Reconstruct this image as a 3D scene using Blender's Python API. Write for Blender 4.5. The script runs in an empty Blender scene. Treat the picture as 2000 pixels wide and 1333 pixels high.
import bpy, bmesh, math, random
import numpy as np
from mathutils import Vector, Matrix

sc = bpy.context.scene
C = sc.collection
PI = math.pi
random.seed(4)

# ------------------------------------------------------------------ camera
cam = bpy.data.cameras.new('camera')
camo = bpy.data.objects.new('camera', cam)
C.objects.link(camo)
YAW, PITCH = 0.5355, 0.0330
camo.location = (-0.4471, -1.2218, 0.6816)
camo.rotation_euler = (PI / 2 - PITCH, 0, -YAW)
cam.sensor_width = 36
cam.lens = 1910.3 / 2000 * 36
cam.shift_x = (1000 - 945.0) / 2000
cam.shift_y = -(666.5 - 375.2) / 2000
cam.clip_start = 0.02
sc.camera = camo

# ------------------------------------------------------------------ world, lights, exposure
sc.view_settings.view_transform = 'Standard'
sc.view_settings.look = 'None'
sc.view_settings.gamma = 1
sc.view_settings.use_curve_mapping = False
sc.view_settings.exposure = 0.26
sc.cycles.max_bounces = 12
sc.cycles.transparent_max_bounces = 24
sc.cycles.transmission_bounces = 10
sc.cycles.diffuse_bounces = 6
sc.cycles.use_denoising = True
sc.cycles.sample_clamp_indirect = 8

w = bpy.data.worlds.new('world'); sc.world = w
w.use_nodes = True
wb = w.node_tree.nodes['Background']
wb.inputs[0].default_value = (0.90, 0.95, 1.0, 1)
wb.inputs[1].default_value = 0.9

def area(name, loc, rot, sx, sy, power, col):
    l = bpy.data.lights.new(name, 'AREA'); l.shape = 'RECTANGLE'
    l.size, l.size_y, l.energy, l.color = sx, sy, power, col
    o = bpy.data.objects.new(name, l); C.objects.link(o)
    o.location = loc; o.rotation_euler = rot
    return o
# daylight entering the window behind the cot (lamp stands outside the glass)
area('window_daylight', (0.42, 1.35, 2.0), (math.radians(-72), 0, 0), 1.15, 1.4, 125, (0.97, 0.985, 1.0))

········

(TASK TO COMPLETE)
Extract each line holding the string "scene".

(ANSWER FOR THE TASK)
Reconstruct this image as a 3D scene using Blender's Python API. Write for Blender 4.5. The script runs in an empty Blender scene. Treat the picture as 2000 pixels wide and 1333 pixels high.
sc = bpy.context.scene